> [Problem]
Single out the lines that include the word "part". Copy them.

### Information provided ###

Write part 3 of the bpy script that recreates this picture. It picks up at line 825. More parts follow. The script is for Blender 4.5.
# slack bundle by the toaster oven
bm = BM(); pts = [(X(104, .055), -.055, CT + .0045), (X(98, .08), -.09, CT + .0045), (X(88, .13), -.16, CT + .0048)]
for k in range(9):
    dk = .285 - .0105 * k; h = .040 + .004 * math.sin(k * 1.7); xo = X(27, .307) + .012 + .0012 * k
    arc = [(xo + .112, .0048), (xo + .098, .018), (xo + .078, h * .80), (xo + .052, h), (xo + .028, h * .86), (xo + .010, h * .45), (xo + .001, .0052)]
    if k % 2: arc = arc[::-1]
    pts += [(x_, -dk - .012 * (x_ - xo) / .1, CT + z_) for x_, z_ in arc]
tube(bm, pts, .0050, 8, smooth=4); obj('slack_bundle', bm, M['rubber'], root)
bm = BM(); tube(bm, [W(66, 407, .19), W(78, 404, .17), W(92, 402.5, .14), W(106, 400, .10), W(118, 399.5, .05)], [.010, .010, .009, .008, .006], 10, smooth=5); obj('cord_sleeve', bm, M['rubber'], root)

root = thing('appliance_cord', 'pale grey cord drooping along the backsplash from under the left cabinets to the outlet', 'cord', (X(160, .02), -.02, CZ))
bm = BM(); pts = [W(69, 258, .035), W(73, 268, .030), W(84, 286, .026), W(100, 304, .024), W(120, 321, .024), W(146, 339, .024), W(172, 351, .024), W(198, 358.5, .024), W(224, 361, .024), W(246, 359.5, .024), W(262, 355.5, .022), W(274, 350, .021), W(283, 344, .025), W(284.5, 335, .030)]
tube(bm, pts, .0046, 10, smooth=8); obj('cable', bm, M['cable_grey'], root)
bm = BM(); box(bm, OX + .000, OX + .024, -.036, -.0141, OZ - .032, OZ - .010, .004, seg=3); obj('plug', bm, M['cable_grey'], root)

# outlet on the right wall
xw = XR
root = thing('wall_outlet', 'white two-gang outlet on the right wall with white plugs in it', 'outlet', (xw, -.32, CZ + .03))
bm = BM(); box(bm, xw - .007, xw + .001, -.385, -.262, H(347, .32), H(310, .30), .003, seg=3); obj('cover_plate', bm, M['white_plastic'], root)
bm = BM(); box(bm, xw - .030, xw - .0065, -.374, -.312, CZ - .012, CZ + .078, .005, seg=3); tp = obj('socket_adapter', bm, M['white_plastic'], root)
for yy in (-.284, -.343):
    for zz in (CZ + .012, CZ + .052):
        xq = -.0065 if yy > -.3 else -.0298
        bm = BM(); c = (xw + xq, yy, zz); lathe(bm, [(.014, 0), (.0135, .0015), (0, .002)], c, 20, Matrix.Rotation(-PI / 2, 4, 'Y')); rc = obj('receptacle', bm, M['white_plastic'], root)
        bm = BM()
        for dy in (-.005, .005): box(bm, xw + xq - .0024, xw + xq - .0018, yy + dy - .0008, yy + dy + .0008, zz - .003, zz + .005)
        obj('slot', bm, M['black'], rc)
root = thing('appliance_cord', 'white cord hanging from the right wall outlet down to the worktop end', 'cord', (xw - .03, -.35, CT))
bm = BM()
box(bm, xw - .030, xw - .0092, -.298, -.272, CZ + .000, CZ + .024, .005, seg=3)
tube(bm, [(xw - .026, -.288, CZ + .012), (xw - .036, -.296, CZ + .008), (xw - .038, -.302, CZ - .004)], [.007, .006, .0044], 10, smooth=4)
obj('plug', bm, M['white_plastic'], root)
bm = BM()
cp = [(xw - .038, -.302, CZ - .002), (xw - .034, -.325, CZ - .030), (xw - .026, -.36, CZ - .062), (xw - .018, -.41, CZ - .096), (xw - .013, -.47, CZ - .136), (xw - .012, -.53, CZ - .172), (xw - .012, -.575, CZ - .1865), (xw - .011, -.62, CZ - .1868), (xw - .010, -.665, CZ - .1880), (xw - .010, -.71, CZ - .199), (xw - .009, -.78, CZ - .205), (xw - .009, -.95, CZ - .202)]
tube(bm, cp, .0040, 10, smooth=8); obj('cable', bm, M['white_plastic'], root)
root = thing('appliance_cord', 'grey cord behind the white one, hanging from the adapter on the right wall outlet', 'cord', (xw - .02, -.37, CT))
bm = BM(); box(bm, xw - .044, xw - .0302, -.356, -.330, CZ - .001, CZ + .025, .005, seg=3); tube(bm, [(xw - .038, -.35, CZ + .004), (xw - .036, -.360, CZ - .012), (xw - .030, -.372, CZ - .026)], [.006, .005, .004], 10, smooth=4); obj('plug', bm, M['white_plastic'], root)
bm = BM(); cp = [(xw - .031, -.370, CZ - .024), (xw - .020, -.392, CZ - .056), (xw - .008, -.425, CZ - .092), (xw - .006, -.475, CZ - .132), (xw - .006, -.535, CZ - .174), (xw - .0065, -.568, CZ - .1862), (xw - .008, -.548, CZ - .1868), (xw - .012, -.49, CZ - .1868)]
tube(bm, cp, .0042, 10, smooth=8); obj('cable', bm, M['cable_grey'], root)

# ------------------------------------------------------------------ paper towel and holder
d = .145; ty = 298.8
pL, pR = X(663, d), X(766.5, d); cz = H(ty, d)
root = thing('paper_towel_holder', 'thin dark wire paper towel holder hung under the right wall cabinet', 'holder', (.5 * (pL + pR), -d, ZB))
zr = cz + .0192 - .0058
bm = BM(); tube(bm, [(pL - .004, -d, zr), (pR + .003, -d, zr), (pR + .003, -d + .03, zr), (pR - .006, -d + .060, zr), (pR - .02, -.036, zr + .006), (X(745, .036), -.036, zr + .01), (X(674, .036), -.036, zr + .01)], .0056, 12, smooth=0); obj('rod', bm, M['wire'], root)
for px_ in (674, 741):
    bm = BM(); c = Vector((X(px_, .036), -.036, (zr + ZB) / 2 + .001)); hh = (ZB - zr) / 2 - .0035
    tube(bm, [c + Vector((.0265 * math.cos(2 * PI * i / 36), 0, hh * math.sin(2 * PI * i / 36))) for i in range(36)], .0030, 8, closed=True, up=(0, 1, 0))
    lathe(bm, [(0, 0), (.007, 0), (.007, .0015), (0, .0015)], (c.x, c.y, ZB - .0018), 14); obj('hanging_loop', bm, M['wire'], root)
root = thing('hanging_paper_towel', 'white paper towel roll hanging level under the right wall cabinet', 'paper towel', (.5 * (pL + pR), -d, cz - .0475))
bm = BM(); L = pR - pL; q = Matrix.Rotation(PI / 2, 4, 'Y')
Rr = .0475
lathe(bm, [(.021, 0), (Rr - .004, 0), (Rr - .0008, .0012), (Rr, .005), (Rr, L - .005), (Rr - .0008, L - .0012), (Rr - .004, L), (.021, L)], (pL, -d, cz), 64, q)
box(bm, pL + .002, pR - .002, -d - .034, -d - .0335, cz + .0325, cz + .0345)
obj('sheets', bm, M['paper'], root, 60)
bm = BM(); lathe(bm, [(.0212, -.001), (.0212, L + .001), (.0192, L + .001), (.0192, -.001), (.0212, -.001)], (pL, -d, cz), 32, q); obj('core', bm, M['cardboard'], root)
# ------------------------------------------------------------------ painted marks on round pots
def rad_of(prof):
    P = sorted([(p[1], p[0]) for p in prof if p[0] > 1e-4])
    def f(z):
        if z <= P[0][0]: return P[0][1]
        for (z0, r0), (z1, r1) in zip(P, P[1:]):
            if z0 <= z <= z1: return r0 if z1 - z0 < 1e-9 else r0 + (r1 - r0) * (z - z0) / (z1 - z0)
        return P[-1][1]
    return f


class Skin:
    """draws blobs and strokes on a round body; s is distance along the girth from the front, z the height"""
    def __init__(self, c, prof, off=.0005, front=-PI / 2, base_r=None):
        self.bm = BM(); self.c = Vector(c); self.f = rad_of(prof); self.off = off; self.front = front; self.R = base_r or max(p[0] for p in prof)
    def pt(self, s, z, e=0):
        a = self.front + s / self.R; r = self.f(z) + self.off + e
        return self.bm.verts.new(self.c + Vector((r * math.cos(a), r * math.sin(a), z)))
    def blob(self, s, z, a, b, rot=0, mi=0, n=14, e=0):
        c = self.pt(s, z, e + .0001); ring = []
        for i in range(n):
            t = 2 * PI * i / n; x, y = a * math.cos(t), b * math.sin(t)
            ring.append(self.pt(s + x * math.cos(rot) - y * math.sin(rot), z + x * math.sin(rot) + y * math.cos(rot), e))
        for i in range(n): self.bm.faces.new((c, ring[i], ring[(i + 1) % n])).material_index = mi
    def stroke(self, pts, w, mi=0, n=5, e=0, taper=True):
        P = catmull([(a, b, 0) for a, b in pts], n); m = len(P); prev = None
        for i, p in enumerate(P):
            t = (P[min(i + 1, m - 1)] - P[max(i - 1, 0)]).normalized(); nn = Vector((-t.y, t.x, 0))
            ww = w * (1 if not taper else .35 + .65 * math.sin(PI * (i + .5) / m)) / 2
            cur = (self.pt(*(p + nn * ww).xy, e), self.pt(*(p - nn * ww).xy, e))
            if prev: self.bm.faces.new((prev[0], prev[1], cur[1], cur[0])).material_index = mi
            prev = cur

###
### Information provided ###

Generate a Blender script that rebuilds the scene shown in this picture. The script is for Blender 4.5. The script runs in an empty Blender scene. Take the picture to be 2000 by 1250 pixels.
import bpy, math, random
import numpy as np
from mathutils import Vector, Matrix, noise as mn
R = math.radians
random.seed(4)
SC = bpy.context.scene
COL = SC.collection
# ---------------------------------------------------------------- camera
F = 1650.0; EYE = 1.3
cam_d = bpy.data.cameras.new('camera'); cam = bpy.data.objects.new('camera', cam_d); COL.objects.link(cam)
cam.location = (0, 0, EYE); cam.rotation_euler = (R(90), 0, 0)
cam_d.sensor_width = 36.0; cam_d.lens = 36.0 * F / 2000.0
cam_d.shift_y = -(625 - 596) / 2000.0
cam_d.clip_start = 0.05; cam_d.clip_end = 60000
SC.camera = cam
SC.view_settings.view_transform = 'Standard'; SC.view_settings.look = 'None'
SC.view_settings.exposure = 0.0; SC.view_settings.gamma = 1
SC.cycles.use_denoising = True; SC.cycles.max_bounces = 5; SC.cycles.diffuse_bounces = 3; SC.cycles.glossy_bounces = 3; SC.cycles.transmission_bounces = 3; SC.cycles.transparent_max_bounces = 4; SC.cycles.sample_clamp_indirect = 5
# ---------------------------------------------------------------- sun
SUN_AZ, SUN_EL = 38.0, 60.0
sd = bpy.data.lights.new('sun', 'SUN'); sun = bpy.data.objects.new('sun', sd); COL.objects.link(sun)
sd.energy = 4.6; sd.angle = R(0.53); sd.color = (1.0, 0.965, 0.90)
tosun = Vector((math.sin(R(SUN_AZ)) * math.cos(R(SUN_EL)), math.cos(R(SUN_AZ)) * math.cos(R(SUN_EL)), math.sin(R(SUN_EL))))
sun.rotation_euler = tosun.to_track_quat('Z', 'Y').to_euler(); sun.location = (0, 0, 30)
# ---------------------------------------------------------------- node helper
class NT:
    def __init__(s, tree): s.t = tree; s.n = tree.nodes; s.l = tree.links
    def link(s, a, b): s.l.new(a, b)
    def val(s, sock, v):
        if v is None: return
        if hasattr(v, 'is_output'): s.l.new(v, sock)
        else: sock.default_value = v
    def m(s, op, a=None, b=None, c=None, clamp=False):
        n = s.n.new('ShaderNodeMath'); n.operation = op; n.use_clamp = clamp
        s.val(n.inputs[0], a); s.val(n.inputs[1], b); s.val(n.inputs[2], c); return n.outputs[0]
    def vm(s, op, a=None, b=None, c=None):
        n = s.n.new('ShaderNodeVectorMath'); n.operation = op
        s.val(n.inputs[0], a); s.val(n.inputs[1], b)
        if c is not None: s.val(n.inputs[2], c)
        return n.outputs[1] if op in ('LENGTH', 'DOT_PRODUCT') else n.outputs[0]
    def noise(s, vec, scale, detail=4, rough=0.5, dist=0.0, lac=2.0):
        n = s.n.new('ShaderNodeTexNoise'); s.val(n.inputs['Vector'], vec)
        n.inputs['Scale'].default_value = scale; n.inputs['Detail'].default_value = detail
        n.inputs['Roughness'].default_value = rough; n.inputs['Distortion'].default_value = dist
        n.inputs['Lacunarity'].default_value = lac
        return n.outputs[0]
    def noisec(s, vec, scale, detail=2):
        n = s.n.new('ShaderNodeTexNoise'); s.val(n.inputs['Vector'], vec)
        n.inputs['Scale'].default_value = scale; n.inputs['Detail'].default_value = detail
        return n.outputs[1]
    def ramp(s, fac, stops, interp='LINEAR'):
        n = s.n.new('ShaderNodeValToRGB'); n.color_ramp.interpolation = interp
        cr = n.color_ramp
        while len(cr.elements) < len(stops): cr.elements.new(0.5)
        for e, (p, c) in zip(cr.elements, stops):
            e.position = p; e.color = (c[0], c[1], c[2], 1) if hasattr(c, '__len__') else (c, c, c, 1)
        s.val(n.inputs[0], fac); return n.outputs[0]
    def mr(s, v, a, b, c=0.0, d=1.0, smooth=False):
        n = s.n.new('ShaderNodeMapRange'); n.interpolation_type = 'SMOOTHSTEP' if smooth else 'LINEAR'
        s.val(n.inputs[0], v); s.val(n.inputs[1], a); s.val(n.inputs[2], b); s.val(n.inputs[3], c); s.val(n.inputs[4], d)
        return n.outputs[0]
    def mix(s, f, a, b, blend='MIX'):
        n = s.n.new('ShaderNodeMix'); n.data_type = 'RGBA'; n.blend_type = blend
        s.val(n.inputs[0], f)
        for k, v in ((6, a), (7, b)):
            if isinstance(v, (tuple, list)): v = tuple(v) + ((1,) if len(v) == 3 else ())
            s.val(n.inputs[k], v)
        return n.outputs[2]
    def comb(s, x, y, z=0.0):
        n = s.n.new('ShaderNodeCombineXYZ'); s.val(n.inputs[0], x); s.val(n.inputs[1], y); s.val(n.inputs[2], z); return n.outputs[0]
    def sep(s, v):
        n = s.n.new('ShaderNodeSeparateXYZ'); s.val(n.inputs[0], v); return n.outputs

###
### Information provided ###

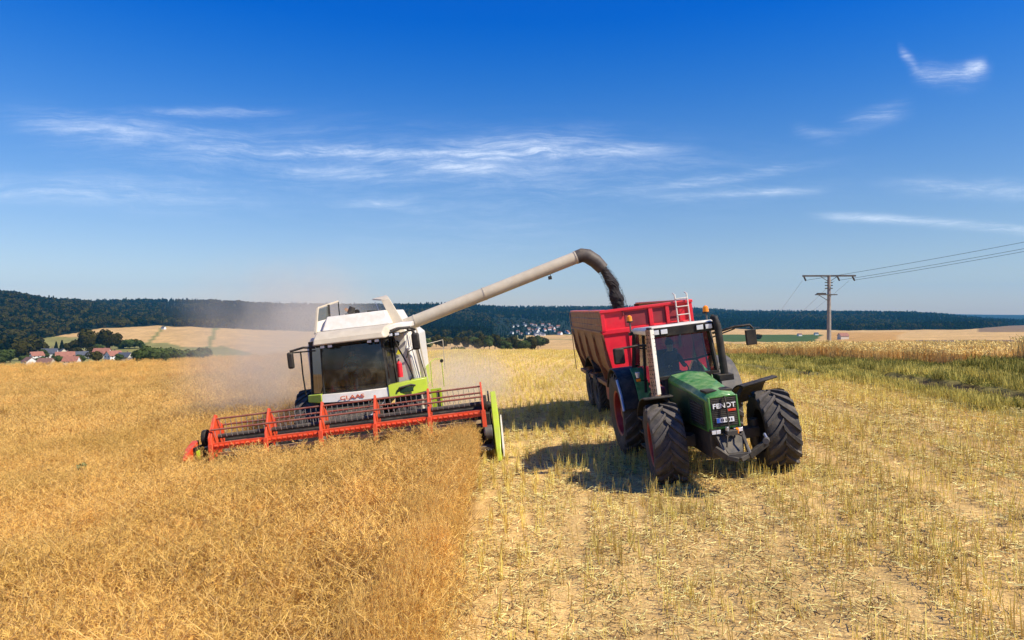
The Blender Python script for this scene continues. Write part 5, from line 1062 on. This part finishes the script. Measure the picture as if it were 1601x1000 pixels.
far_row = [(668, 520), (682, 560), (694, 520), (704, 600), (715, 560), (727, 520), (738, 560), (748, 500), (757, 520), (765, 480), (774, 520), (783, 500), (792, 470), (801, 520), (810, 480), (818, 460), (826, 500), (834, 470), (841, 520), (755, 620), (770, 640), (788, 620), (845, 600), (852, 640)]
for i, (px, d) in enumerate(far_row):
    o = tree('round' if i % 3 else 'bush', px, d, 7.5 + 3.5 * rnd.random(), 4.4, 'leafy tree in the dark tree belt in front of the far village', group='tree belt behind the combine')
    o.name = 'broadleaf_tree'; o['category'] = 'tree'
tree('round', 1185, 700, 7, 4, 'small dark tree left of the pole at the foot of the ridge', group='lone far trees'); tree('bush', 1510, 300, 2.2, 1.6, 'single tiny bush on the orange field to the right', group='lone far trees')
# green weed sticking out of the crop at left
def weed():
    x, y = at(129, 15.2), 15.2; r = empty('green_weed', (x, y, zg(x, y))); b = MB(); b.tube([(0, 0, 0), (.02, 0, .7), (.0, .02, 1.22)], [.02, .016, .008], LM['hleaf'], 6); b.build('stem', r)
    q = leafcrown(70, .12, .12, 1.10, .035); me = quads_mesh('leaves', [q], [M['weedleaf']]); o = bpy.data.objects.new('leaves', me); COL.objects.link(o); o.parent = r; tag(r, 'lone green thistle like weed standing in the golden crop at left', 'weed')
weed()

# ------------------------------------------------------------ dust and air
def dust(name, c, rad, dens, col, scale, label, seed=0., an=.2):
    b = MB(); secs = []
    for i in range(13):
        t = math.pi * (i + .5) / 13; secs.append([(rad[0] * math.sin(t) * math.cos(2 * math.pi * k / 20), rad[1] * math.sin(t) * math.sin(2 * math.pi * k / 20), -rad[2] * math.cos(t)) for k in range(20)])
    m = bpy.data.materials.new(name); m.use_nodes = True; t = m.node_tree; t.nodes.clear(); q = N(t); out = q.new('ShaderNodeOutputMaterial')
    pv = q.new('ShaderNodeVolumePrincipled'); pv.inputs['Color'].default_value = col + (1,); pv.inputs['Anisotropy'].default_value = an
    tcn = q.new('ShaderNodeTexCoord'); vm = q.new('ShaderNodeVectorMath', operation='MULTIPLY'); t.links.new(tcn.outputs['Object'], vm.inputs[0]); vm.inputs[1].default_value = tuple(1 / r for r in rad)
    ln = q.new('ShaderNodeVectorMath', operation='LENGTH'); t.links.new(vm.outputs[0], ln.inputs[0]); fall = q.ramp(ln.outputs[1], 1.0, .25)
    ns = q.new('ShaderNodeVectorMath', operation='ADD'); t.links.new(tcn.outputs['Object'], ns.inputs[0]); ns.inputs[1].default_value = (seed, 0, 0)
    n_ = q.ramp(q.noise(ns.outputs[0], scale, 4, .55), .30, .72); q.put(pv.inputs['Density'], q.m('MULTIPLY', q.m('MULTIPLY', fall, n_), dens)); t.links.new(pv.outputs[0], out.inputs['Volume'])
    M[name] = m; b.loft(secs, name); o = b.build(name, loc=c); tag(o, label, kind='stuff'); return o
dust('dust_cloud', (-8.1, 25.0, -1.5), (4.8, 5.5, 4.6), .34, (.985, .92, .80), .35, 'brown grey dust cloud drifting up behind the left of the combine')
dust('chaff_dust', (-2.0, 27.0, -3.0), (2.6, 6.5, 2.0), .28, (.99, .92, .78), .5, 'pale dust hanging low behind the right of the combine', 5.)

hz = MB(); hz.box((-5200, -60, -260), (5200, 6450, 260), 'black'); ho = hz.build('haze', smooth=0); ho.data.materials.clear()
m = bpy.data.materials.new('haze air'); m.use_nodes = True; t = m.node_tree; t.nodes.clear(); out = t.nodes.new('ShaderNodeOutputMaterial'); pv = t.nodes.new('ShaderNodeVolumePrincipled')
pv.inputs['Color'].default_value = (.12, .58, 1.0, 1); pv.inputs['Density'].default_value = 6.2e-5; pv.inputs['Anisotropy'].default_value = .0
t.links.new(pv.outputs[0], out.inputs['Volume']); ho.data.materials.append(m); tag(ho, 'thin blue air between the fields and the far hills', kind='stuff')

###

> [Problem solution]
Write part 3 of the bpy script that recreates this picture. It picks up at line 825. More parts follow. The script is for Blender 4.5.
The Blender Python script for this scene continues. Write part 5, from line 1062 on. This part finishes the script. Measure the picture as if it were 1601x1000 pixels.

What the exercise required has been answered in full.